Scripts that build scenes:
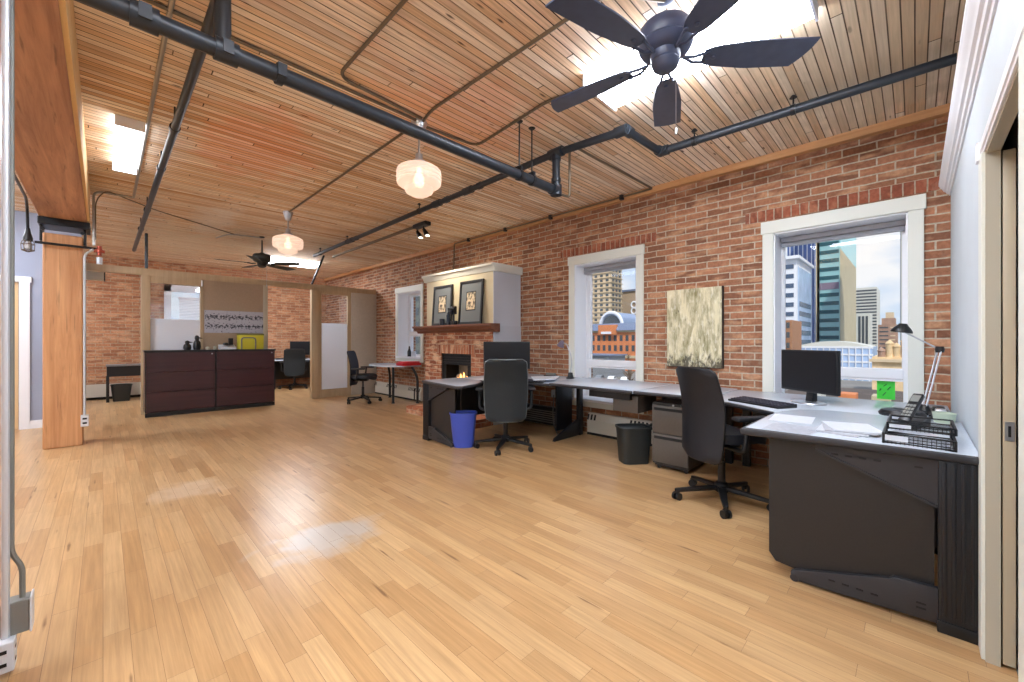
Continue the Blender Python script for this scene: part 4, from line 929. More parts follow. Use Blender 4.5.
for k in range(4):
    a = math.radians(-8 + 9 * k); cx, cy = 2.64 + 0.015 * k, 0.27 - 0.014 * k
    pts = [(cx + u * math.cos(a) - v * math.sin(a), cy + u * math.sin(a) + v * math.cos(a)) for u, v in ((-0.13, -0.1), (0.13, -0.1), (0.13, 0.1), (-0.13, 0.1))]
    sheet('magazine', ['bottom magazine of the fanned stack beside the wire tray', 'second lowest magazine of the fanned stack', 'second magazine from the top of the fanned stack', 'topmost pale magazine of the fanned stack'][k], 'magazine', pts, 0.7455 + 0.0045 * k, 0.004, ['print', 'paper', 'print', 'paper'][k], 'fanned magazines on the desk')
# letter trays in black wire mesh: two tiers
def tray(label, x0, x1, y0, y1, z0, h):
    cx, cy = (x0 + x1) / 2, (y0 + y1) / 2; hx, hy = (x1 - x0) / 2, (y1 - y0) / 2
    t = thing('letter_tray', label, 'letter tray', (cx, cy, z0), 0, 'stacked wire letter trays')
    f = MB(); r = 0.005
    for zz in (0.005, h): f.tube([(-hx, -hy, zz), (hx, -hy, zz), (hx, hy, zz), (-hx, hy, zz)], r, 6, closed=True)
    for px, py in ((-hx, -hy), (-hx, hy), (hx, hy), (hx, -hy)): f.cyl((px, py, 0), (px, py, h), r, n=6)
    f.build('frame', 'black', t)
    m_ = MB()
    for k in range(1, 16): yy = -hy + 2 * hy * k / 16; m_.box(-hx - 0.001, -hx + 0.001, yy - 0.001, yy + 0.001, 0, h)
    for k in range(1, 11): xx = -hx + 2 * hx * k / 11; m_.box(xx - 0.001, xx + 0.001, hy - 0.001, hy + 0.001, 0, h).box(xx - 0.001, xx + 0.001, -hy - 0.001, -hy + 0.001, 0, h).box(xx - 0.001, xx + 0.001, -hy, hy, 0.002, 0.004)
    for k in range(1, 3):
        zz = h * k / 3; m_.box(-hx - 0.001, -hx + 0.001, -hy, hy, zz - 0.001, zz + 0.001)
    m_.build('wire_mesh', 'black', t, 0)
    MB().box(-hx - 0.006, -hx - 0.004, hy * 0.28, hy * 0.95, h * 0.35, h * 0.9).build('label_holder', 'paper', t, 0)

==

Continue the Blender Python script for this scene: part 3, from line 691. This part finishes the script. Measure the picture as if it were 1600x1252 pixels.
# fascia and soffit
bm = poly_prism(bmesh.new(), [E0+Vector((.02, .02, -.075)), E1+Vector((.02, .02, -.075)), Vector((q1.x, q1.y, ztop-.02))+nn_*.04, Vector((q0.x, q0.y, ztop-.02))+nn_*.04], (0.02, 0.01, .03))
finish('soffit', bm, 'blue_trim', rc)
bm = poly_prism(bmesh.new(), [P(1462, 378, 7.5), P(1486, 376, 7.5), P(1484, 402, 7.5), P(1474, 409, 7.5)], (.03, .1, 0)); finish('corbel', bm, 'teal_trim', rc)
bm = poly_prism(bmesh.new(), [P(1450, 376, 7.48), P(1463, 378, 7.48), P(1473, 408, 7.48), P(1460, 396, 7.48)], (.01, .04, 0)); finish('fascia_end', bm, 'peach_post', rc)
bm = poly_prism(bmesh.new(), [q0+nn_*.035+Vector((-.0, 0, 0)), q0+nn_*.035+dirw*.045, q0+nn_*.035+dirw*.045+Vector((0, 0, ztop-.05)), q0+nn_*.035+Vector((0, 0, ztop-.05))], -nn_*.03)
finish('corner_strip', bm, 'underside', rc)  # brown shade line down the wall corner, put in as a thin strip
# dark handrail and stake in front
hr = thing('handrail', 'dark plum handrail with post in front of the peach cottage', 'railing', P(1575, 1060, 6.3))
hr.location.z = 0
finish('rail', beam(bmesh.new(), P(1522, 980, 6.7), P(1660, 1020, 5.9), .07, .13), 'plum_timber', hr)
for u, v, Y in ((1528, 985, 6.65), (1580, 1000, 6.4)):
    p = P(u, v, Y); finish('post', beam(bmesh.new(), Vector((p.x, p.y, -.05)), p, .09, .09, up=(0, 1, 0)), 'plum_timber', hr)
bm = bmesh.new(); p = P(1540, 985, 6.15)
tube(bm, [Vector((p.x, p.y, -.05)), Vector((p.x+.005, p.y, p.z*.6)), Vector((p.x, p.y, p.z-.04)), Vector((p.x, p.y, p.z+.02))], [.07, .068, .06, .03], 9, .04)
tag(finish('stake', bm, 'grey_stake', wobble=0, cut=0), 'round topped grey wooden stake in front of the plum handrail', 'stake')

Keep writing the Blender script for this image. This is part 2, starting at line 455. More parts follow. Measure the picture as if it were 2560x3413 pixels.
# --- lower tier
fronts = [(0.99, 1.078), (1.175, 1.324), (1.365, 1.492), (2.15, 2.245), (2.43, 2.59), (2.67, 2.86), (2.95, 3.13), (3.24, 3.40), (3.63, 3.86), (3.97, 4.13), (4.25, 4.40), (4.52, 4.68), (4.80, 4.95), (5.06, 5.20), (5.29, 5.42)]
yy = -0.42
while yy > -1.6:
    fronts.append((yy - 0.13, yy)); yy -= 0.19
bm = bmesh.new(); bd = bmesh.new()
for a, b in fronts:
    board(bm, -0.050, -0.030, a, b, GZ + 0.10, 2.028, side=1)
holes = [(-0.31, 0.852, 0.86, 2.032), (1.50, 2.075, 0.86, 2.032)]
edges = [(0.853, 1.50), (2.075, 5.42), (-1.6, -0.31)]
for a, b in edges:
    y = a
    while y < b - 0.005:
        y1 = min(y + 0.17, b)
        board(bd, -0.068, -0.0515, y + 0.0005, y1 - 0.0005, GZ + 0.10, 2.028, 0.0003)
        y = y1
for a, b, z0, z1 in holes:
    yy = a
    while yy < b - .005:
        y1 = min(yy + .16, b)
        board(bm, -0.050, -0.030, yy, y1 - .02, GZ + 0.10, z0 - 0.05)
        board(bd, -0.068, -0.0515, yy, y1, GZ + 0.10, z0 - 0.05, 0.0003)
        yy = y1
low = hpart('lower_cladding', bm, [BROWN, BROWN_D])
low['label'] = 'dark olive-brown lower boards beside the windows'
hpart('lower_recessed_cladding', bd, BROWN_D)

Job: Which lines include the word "Python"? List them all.

Solution for this problem:
Continue the Blender Python script for this scene: part 4, from line 929. More parts follow. Use Blender 4.5.
Continue the Blender Python script for this scene: part 3, from line 691. This part finishes the script. Measure the picture as if it were 1600x1252 pixels.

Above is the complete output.